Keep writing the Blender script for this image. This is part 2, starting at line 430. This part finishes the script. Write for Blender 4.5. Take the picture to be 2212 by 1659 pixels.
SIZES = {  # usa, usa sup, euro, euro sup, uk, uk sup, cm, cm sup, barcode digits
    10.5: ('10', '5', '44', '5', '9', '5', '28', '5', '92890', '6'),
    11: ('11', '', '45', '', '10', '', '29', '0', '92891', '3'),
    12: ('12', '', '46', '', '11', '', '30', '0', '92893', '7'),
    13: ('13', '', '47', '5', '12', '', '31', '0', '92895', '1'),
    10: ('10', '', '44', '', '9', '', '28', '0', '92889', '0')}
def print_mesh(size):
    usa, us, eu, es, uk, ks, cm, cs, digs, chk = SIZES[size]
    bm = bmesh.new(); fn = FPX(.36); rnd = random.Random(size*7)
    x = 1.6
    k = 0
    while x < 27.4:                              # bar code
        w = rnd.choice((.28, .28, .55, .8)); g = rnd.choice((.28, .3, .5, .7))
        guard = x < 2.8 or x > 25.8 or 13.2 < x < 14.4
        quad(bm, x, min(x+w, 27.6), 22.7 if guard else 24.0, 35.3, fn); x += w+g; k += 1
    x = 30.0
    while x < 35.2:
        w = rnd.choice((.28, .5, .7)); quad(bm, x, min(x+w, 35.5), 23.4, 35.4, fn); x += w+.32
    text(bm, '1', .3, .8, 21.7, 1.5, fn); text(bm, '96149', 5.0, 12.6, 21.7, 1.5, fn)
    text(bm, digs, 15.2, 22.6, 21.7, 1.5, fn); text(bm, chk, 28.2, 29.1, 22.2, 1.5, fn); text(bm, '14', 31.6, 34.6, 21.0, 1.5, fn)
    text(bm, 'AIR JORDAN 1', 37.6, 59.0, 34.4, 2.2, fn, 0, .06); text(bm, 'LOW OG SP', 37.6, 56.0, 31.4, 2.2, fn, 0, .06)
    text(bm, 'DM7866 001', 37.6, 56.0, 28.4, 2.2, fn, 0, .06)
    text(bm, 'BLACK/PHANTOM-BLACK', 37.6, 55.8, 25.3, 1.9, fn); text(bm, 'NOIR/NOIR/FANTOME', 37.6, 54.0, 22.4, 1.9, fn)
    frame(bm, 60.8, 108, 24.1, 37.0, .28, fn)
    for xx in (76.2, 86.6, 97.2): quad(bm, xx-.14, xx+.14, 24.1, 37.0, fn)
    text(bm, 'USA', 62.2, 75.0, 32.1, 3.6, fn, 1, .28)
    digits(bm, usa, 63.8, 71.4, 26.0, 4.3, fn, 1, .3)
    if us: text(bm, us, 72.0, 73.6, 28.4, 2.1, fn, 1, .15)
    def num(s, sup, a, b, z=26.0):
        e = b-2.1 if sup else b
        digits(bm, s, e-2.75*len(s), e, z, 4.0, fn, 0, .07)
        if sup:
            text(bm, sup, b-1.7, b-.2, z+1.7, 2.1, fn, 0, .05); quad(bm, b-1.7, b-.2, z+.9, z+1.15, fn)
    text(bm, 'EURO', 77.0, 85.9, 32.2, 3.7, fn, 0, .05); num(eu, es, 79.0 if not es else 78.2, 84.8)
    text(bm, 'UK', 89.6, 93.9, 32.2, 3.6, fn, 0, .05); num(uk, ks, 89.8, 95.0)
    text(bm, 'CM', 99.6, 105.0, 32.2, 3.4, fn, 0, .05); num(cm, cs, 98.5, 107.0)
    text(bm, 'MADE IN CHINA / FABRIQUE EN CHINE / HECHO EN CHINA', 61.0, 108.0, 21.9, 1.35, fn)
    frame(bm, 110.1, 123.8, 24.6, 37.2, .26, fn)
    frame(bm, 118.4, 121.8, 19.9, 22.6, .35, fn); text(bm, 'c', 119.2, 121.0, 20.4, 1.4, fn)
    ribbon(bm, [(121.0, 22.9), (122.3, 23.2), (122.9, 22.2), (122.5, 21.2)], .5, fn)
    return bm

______

◆ PROBLEM
Reproduce each line verbatim.

◆ FINAL RESULT
Keep writing the Blender script for this image. This is part 2, starting at line 430. This part finishes the script. Write for Blender 4.5. Take the picture to be 2212 by 1659 pixels.
SIZES = {  # usa, usa sup, euro, euro sup, uk, uk sup, cm, cm sup, barcode digits
    10.5: ('10', '5', '44', '5', '9', '5', '28', '5', '92890', '6'),
    11: ('11', '', '45', '', '10', '', '29', '0', '92891', '3'),
    12: ('12', '', '46', '', '11', '', '30', '0', '92893', '7'),
    13: ('13', '', '47', '5', '12', '', '31', '0', '92895', '1'),
    10: ('10', '', '44', '', '9', '', '28', '0', '92889', '0')}
def print_mesh(size):
    usa, us, eu, es, uk, ks, cm, cs, digs, chk = SIZES[size]
    bm = bmesh.new(); fn = FPX(.36); rnd = random.Random(size*7)
    x = 1.6
    k = 0
    while x < 27.4:                              # bar code
        w = rnd.choice((.28, .28, .55, .8)); g = rnd.choice((.28, .3, .5, .7))
        guard = x < 2.8 or x > 25.8 or 13.2 < x < 14.4
        quad(bm, x, min(x+w, 27.6), 22.7 if guard else 24.0, 35.3, fn); x += w+g; k += 1
    x = 30.0
    while x < 35.2:
        w = rnd.choice((.28, .5, .7)); quad(bm, x, min(x+w, 35.5), 23.4, 35.4, fn); x += w+.32
    text(bm, '1', .3, .8, 21.7, 1.5, fn); text(bm, '96149', 5.0, 12.6, 21.7, 1.5, fn)
    text(bm, digs, 15.2, 22.6, 21.7, 1.5, fn); text(bm, chk, 28.2, 29.1, 22.2, 1.5, fn); text(bm, '14', 31.6, 34.6, 21.0, 1.5, fn)
    text(bm, 'AIR JORDAN 1', 37.6, 59.0, 34.4, 2.2, fn, 0, .06); text(bm, 'LOW OG SP', 37.6, 56.0, 31.4, 2.2, fn, 0, .06)
    text(bm, 'DM7866 001', 37.6, 56.0, 28.4, 2.2, fn, 0, .06)
    text(bm, 'BLACK/PHANTOM-BLACK', 37.6, 55.8, 25.3, 1.9, fn); text(bm, 'NOIR/NOIR/FANTOME', 37.6, 54.0, 22.4, 1.9, fn)
    frame(bm, 60.8, 108, 24.1, 37.0, .28, fn)
    for xx in (76.2, 86.6, 97.2): quad(bm, xx-.14, xx+.14, 24.1, 37.0, fn)
    text(bm, 'USA', 62.2, 75.0, 32.1, 3.6, fn, 1, .28)
    digits(bm, usa, 63.8, 71.4, 26.0, 4.3, fn, 1, .3)
    if us: text(bm, us, 72.0, 73.6, 28.4, 2.1, fn, 1, .15)
    def num(s, sup, a, b, z=26.0):
        e = b-2.1 if sup else b
        digits(bm, s, e-2.75*len(s), e, z, 4.0, fn, 0, .07)
        if sup:
            text(bm, sup, b-1.7, b-.2, z+1.7, 2.1, fn, 0, .05); quad(bm, b-1.7, b-.2, z+.9, z+1.15, fn)
    text(bm, 'EURO', 77.0, 85.9, 32.2, 3.7, fn, 0, .05); num(eu, es, 79.0 if not es else 78.2, 84.8)
    text(bm, 'UK', 89.6, 93.9, 32.2, 3.6, fn, 0, .05); num(uk, ks, 89.8, 95.0)
    text(bm, 'CM', 99.6, 105.0, 32.2, 3.4, fn, 0, .05); num(cm, cs, 98.5, 107.0)
    text(bm, 'MADE IN CHINA / FABRIQUE EN CHINE / HECHO EN CHINA', 61.0, 108.0, 21.9, 1.35, fn)
    frame(bm, 110.1, 123.8, 24.6, 37.2, .26, fn)
    frame(bm, 118.4, 121.8, 19.9, 22.6, .35, fn); text(bm, 'c', 119.2, 121.0, 20.4, 1.4, fn)
    ribbon(bm, [(121.0, 22.9), (122.3, 23.2), (122.9, 22.2), (122.5, 21.2)], .5, fn)
    return bm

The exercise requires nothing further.